DATA RECORDS:
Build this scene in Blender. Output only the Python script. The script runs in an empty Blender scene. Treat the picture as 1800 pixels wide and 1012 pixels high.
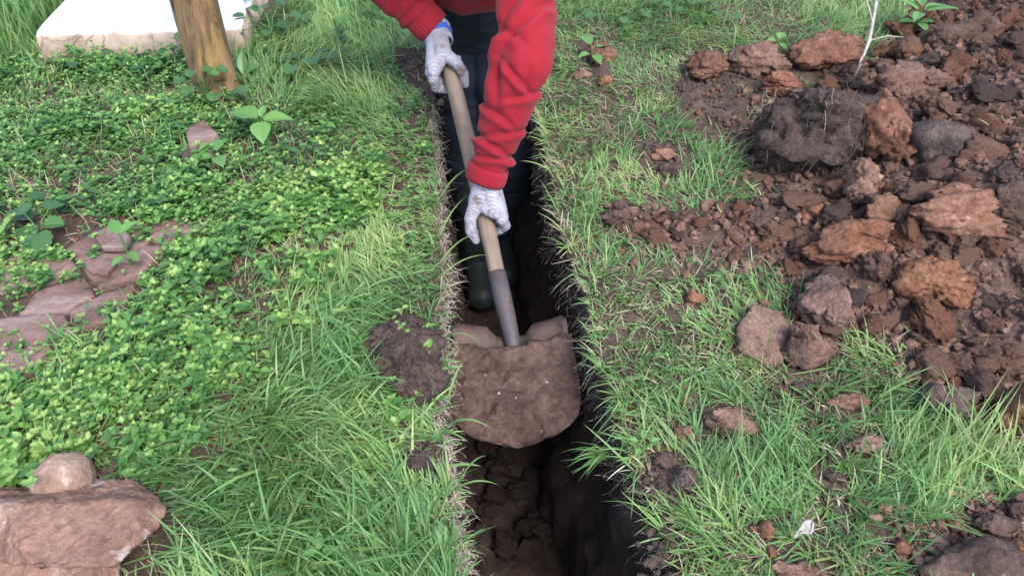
import bpy, bmesh, math, random
import numpy as np
from mathutils import Vector, Matrix

random.seed(7)
RNG = np.random.default_rng(7)
rad = math.radians
scene = bpy.context.scene
COL = scene.collection

# ------------------------------------------------------------------ camera
CAM_H, PITCH, FPX = 1.00, rad(43.0), 1300.0      # metres, angle below the horizon, focal length in photo pixels
cam_data = bpy.data.cameras.new('camera')
cam = bpy.data.objects.new('camera', cam_data)
COL.objects.link(cam)
cam.location = (0, 0, CAM_H)
cam.rotation_euler = (math.pi / 2 - PITCH, 0, 0)
cam_data.sensor_width = 36.0
cam_data.lens = 36.0 * FPX / 1800.0
cam_data.clip_start = 0.02
cam_data.clip_end = 1000.0
scene.camera = cam

# ------------------------------------------------------------------ world and sun (bright, softly clouded day)
SUN_EL, SUN_AZ = rad(52), rad(150)               # azimuth clockwise from +Y (away from the camera)
world = bpy.data.worlds.new('World')
scene.world = world
world.use_nodes = True
wn = world.node_tree.nodes
sky = wn.new('ShaderNodeTexSky')
sky.sky_type = 'NISHITA'
sky.sun_disc = False
sky.sun_elevation = SUN_EL
sky.sun_rotation = SUN_AZ
sky.air_density = 1.0
sky.dust_density = 2.0
sky.ozone_density = 1.0
world.node_tree.links.new(sky.outputs[0], wn['Background'].inputs[0])
wn['Background'].inputs[1].default_value = 0.15
sun_data = bpy.data.lights.new('sun', 'SUN')
sun_data.energy = 1.2
sun_data.angle = rad(24)
sun_data.color = (1.0, 0.985, 0.965)
sun = bpy.data.objects.new('sun', sun_data)
COL.objects.link(sun)
sd = Vector((math.sin(SUN_AZ) * math.cos(SUN_EL), math.cos(SUN_AZ) * math.cos(SUN_EL), math.sin(SUN_EL)))
sun.rotation_euler = (-sd).to_track_quat('-Z', 'Y').to_euler()
scene.view_settings.view_transform = 'Standard'
scene.view_settings.look = 'None'
scene.view_settings.gamma = 1.0
scene.view_settings.use_curve_mapping = False
scene.view_settings.exposure = 1.58
scene.cycles.max_bounces = 6
scene.cycles.diffuse_bounces = 4
scene.cycles.transmission_bounces = 4
scene.cycles.transparent_max_bounces = 4

# ------------------------------------------------------------------ numpy noise
_T = np.random.default_rng(11).random(65536)
def _h(i, j, k, s):
    n = (i.astype(np.int64) * 73856093) ^ (j.astype(np.int64) * 19349663) ^ (k.astype(np.int64) * 83492791) ^ (s * 2654435761)
    n = (n ^ (n >> 13)) * 1274126177
    return _T[(n ^ (n >> 16)) & 65535]
def vnoise(p, seed=0):
    p = np.asarray(p, float)
    f = np.floor(p); t = p - f; t = t * t * t * (t * (t * 6 - 15) + 10)
    f = f.astype(np.int64); r = 0
    for a in (0, 1):
        wa = t[:, 0] if a else 1 - t[:, 0]
        for b in (0, 1):
            wb = t[:, 1] if b else 1 - t[:, 1]
            for c in (0, 1):
                wc = t[:, 2] if c else 1 - t[:, 2]
                r = r + wa * wb * wc * _h(f[:, 0] + a, f[:, 1] + b, f[:, 2] + c, seed)
    return r * 2 - 1
def fbm(p, oct=4, seed=0, lac=2.03, gain=0.5):
    p = np.asarray(p, float); a = 1.0; r = np.zeros(len(p)); n = 0
    for o in range(oct):
        r += a * vnoise(p, seed + o * 17); n += a; a *= gain; p = p * lac + 3.7
    return r / n
def worley(p, seed=0):
    p = np.asarray(p, float); f = np.floor(p).astype(np.int64)
    best = np.full(len(p), 9.0)
    for a in (-1, 0, 1):
        for b in (-1, 0, 1):
            for c in (-1, 0, 1):
                i, j, k = f[:, 0] + a, f[:, 1] + b, f[:, 2] + c
                q = np.stack([i + _h(i, j, k, seed), j + _h(i, j, k, seed + 1), k + _h(i, j, k, seed + 2)], 1)
                best = np.minimum(best, ((q - p) ** 2).sum(1))
    return np.sqrt(best)
def p3(x, y, z=0.0):
    x = np.asarray(x, float); y = np.asarray(y, float)
    return np.stack([x.ravel(), y.ravel(), np.broadcast_to(z, x.shape).ravel()], 1)
def sstep(a, b, x):
    t = np.clip((x - a) / (b - a), 0, 1); return t * t * (3 - 2 * t)

# ------------------------------------------------------------------ ground measured off the photograph
SP, CP = math.sin(PITCH), math.cos(PITCH)
def P(px, py, z=0.0):
    """photo pixel -> point of the horizontal plane at height z"""
    u, v = (px - 900.0) / FPX, (py - 506.0) / FPX
    Z = (CAM_H - z) / (SP + v * CP)
    return Vector((u * Z, Z * (CP - v * SP), z))
def PZ(px, py, Z):
    u, v = (px - 900.0) / FPX, (py - 506.0) / FPX
    return Vector((u * Z, Z * (CP - v * SP), CAM_H - Z * (SP + v * CP)))
def to_px(x, y, z=0.0):
    d = CAM_H - z
    Z = y * CP + d * SP
    Z = np.where(Z > 0.05, Z, np.nan) if isinstance(Z, np.ndarray) else Z
    return 900 + FPX * x / Z, 506 + FPX * (d * CP - y * SP) / Z
def poly(pts, z=0.0):
    return np.array([P(a, b, z)[:2] for a, b in pts])
def sdist(x, y, pg):
    """signed distance to a polygon, positive inside"""
    x = np.asarray(x, float).ravel(); y = np.asarray(y, float).ravel()
    d = np.full(len(x), 1e9); ins = np.zeros(len(x), bool)
    for i in range(len(pg)):
        ax, ay = pg[i]; bx, by = pg[(i + 1) % len(pg)]
        ex, ey = bx - ax, by - ay
        t = np.clip(((x - ax) * ex + (y - ay) * ey) / (ex * ex + ey * ey + 1e-12), 0, 1)
        d = np.minimum(d, (x - ax - t * ex) ** 2 + (y - ay - t * ey) ** 2)
        c = ((ay > y) != (by > y))
        with np.errstate(divide='ignore', invalid='ignore'):
            ins ^= c & (x < (bx - ax) * (y - ay) / (by - ay + 1e-12) + ax)
    return np.where(ins, 1, -1) * np.sqrt(d)

L_PTS = [(752, 120), (758, 190), (768, 300), (774, 400), (782, 500), (776, 600), (780, 700), (790, 800), (800, 900), (808, 1000)]
R_PTS = [(925, 120), (952, 250), (976, 350), (992, 430), (1030, 520), (1042, 600), (1070, 680), (1092, 760), (1132, 850), (1160, 920), (1198, 1000)]
def edge_fn(pts, seed):
    w = np.array([P(a, b)[:2] for a, b in pts])
    w = w[np.argsort(w[:, 1])]
    s0 = -0.12
    def f(y):
        y = np.asarray(y, float)
        r = np.interp(y, w[:, 1], w[:, 0])
        r = np.where(y < w[0, 1], w[0, 0] + (y - w[0, 1]) * s0, r)
        r = np.where(y > w[-1, 1], w[-1, 0] + (y - w[-1, 1]) * s0, r)
        q = p3(y.ravel() * 9, np.zeros(y.size) + seed)
        q2 = p3(y.ravel() * 38, np.zeros(y.size) + seed)
        return r + 0.010 * vnoise(q, 3).reshape(y.shape) + 0.006 * vnoise(q2, 4).reshape(y.shape)
    return f
edgeL, edgeR = edge_fn(L_PTS, 1.5), edge_fn(R_PTS, 8.5)
TR0, TR1, DEPTH = -0.9, 2.75, 0.60

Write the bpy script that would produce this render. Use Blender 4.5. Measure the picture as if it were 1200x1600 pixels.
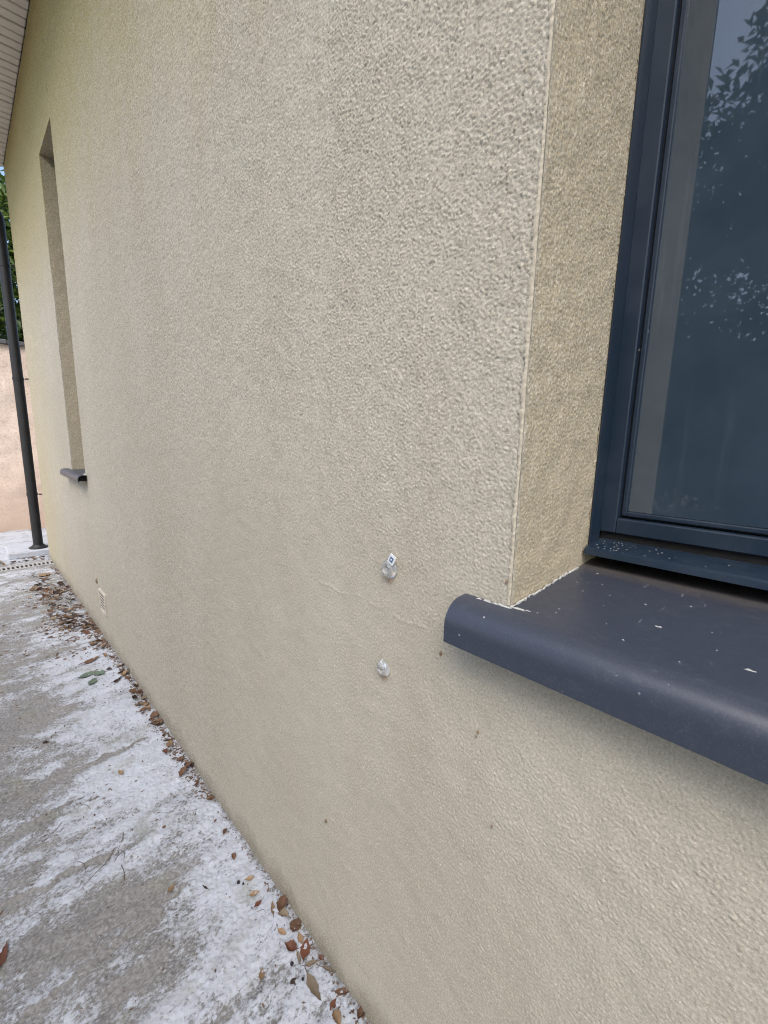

TASK BRIEF: Extract the text of all the records above verbatim, excluding pictures.

RESPONSE:
Build this scene in Blender. Output only the Python script. The script runs in an empty Blender scene. Treat the picture as 1800 pixels wide and 1012 pixels high.
import bpy, bmesh, math, random
import numpy as np
from mathutils import Vector, Matrix

random.seed(7)
RNG = np.random.default_rng(7)
rad = math.radians
scene = bpy.context.scene
COL = scene.collection

# ------------------------------------------------------------------ camera
CAM_H, PITCH, FPX = 1.00, rad(43.0), 1300.0      # metres, angle below the horizon, focal length in photo pixels
cam_data = bpy.data.cameras.new('camera')
cam = bpy.data.objects.new('camera', cam_data)
COL.objects.link(cam)
cam.location = (0, 0, CAM_H)
cam.rotation_euler = (math.pi / 2 - PITCH, 0, 0)
cam_data.sensor_width = 36.0
cam_data.lens = 36.0 * FPX / 1800.0
cam_data.clip_start = 0.02
cam_data.clip_end = 1000.0
scene.camera = cam

# ------------------------------------------------------------------ world and sun (bright, softly clouded day)
SUN_EL, SUN_AZ = rad(52), rad(150)               # azimuth clockwise from +Y (away from the camera)
world = bpy.data.worlds.new('World')
scene.world = world
world.use_nodes = True
wn = world.node_tree.nodes
sky = wn.new('ShaderNodeTexSky')
sky.sky_type = 'NISHITA'
sky.sun_disc = False
sky.sun_elevation = SUN_EL
sky.sun_rotation = SUN_AZ
sky.air_density = 1.0
sky.dust_density = 2.0
sky.ozone_density = 1.0
world.node_tree.links.new(sky.outputs[0], wn['Background'].inputs[0])
wn['Background'].inputs[1].default_value = 0.15
sun_data = bpy.data.lights.new('sun', 'SUN')
sun_data.energy = 1.2
sun_data.angle = rad(24)
sun_data.color = (1.0, 0.985, 0.965)
sun = bpy.data.objects.new('sun', sun_data)
COL.objects.link(sun)
sd = Vector((math.sin(SUN_AZ) * math.cos(SUN_EL), math.cos(SUN_AZ) * math.cos(SUN_EL), math.sin(SUN_EL)))
sun.rotation_euler = (-sd).to_track_quat('-Z', 'Y').to_euler()
scene.view_settings.view_transform = 'Standard'
scene.view_settings.look = 'None'
scene.view_settings.gamma = 1.0
scene.view_settings.use_curve_mapping = False
scene.view_settings.exposure = 1.58
scene.cycles.max_bounces = 6
scene.cycles.diffuse_bounces = 4
scene.cycles.transmission_bounces = 4
scene.cycles.transparent_max_bounces = 4

# ------------------------------------------------------------------ numpy noise
_T = np.random.default_rng(11).random(65536)
def _h(i, j, k, s):
    n = (i.astype(np.int64) * 73856093) ^ (j.astype(np.int64) * 19349663) ^ (k.astype(np.int64) * 83492791) ^ (s * 2654435761)
    n = (n ^ (n >> 13)) * 1274126177
    return _T[(n ^ (n >> 16)) & 65535]
def vnoise(p, seed=0):
    p = np.asarray(p, float)
    f = np.floor(p); t = p - f; t = t * t * t * (t * (t * 6 - 15) + 10)
    f = f.astype(np.int64); r = 0
    for a in (0, 1):
        wa = t[:, 0] if a else 1 - t[:, 0]
        for b in (0, 1):
            wb = t[:, 1] if b else 1 - t[:, 1]
            for c in (0, 1):
                wc = t[:, 2] if c else 1 - t[:, 2]
                r = r + wa * wb * wc * _h(f[:, 0] + a, f[:, 1] + b, f[:, 2] + c, seed)
    return r * 2 - 1
def fbm(p, oct=4, seed=0, lac=2.03, gain=0.5):
    p = np.asarray(p, float); a = 1.0; r = np.zeros(len(p)); n = 0
    for o in range(oct):
        r += a * vnoise(p, seed + o * 17); n += a; a *= gain; p = p * lac + 3.7
    return r / n
def worley(p, seed=0):
    p = np.asarray(p, float); f = np.floor(p).astype(np.int64)
    best = np.full(len(p), 9.0)
    for a in (-1, 0, 1):
        for b in (-1, 0, 1):
            for c in (-1, 0, 1):
                i, j, k = f[:, 0] + a, f[:, 1] + b, f[:, 2] + c
                q = np.stack([i + _h(i, j, k, seed), j + _h(i, j, k, seed + 1), k + _h(i, j, k, seed + 2)], 1)
                best = np.minimum(best, ((q - p) ** 2).sum(1))
    return np.sqrt(best)
def p3(x, y, z=0.0):
    x = np.asarray(x, float); y = np.asarray(y, float)
    return np.stack([x.ravel(), y.ravel(), np.broadcast_to(z, x.shape).ravel()], 1)
def sstep(a, b, x):
    t = np.clip((x - a) / (b - a), 0, 1); return t * t * (3 - 2 * t)

# ------------------------------------------------------------------ ground measured off the photograph
SP, CP = math.sin(PITCH), math.cos(PITCH)
def P(px, py, z=0.0):
    """photo pixel -> point of the horizontal plane at height z"""
    u, v = (px - 900.0) / FPX, (py - 506.0) / FPX
    Z = (CAM_H - z) / (SP + v * CP)
    return Vector((u * Z, Z * (CP - v * SP), z))
def PZ(px, py, Z):
    u, v = (px - 900.0) / FPX, (py - 506.0) / FPX
    return Vector((u * Z, Z * (CP - v * SP), CAM_H - Z * (SP + v * CP)))
def to_px(x, y, z=0.0):
    d = CAM_H - z
    Z = y * CP + d * SP
    Z = np.where(Z > 0.05, Z, np.nan) if isinstance(Z, np.ndarray) else Z
    return 900 + FPX * x / Z, 506 + FPX * (d * CP - y * SP) / Z
def poly(pts, z=0.0):
    return np.array([P(a, b, z)[:2] for a, b in pts])
def sdist(x, y, pg):
    """signed distance to a polygon, positive inside"""
    x = np.asarray(x, float).ravel(); y = np.asarray(y, float).ravel()
    d = np.full(len(x), 1e9); ins = np.zeros(len(x), bool)
    for i in range(len(pg)):
        ax, ay = pg[i]; bx, by = pg[(i + 1) % len(pg)]
        ex, ey = bx - ax, by - ay
        t = np.clip(((x - ax) * ex + (y - ay) * ey) / (ex * ex + ey * ey + 1e-12), 0, 1)
        d = np.minimum(d, (x - ax - t * ex) ** 2 + (y - ay - t * ey) ** 2)
        c = ((ay > y) != (by > y))
        with np.errstate(divide='ignore', invalid='ignore'):
            ins ^= c & (x < (bx - ax) * (y - ay) / (by - ay + 1e-12) + ax)
    return np.where(ins, 1, -1) * np.sqrt(d)

L_PTS = [(752, 120), (758, 190), (768, 300), (774, 400), (782, 500), (776, 600), (780, 700), (790, 800), (800, 900), (808, 1000)]
R_PTS = [(925, 120), (952, 250), (976, 350), (992, 430), (1030, 520), (1042, 600), (1070, 680), (1092, 760), (1132, 850), (1160, 920), (1198, 1000)]
def edge_fn(pts, seed):
    w = np.array([P(a, b)[:2] for a, b in pts])
    w = w[np.argsort(w[:, 1])]
    s0 = -0.12
    def f(y):
        y = np.asarray(y, float)
        r = np.interp(y, w[:, 1], w[:, 0])
        r = np.where(y < w[0, 1], w[0, 0] + (y - w[0, 1]) * s0, r)
        r = np.where(y > w[-1, 1], w[-1, 0] + (y - w[-1, 1]) * s0, r)
        q = p3(y.ravel() * 9, np.zeros(y.size) + seed)
        q2 = p3(y.ravel() * 38, np.zeros(y.size) + seed)
        return r + 0.010 * vnoise(q, 3).reshape(y.shape) + 0.006 * vnoise(q2, 4).reshape(y.shape)
    return f
edgeL, edgeR = edge_fn(L_PTS, 1.5), edge_fn(R_PTS, 8.5)
TR0, TR1, DEPTH = -0.9, 2.75, 0.60

Write the bpy script that would produce this render. Use Blender 4.5. Measure the picture as if it were 1200x1600 pixels.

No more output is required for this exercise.